A quantitative analysis framework to evaluate the performance and costs of computer architectural alternatives

Computer architects are currently confronted with the task of evaluating the quality of architectural designs not just in terms of the single familiar criterion of performance but also in terms of design criteria such as die area, power consumption and energy consumption. In this dissertation, I propose and evaluate a quantitative analysis framework, implemented in the Solomon software tool, that can precisely characterize how the best architecture design in a study changes across the full spectrum of architectural contexts which describe the importance of each criterion to the analysis.; Just as computer architects currently use average performance to compare architectures when multiple benchmarks are important, the analysis framework I propose uses an architectural cost index value to compare architectures by aggregating multiple criteria in accordance with their importance to the architectural context. The architectural cost index for each architecture is then graphed across all architectural contexts to portray how the best architecture changes in different contexts.

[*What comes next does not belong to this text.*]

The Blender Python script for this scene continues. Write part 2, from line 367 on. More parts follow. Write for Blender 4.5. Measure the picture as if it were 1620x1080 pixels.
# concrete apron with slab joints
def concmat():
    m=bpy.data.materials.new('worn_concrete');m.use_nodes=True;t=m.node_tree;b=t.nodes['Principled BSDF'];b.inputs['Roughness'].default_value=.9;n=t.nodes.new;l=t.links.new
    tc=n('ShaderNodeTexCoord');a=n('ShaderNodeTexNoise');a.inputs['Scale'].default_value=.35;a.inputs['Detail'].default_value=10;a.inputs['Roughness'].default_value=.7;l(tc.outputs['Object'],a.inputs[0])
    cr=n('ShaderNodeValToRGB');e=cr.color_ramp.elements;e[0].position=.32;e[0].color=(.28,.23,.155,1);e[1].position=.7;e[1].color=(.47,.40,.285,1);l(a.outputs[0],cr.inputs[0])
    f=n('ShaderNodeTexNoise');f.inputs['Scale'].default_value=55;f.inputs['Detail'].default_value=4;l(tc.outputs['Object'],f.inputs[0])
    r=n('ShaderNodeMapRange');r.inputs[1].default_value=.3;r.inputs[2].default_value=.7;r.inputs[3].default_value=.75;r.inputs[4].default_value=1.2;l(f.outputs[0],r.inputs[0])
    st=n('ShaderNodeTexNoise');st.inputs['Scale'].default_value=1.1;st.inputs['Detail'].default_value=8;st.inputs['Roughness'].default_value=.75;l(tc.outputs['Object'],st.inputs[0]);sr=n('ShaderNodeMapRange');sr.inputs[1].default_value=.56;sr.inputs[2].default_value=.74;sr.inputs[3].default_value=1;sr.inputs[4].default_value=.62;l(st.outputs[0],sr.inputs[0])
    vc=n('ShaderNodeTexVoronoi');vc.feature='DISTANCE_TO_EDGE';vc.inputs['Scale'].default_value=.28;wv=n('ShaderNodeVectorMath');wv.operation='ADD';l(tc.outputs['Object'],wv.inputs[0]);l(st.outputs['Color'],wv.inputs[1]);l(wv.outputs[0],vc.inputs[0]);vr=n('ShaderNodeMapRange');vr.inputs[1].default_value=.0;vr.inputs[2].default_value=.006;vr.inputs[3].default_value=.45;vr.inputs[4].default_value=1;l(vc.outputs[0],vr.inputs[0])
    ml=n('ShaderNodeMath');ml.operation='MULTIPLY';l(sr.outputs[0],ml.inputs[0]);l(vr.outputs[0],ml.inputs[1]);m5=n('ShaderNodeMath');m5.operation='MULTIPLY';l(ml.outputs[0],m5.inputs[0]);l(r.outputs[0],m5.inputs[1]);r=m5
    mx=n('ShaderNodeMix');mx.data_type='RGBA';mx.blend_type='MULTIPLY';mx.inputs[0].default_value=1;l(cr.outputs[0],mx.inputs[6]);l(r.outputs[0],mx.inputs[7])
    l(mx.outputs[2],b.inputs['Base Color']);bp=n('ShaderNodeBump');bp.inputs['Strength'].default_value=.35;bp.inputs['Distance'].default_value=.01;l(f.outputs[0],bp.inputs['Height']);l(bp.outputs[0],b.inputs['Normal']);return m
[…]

To compute an architecture's cost index, I propose a new aggregation function called the trade-off sum that represents an architectural context as a linear trade-off such as: an N% area increase is expected to improve performance by at least 0.5N%.; To evaluate the analysis framework, I conduct a major architectural study to determine how effectively 21 vector architectures use additional area to improve media program performance. To compute the area for these architectures, I develop a functional area modeling methodology that is accurate to within 14% of the measured area of circuits in commercial microprocessors for eight major processor components and within 5% for five of these eight components. Architects can use the Functional Area Modeling Tool for Architects (FAMTA) to automatically compute the area of processor components from high level descriptions, much like a compiler allows developers to write software in a high-level language rather than machine language.; Using the new analysis framework, I demonstrate that current media hardware designs are best in contexts where an N% area increase is expected to improve performance by 0.98N%–1.39N%. When the improvement can be less than 0.98N% (performance is more important), then vector media architectures, which incorporate vector processing technology, use area more effectively to improve performance than current designs.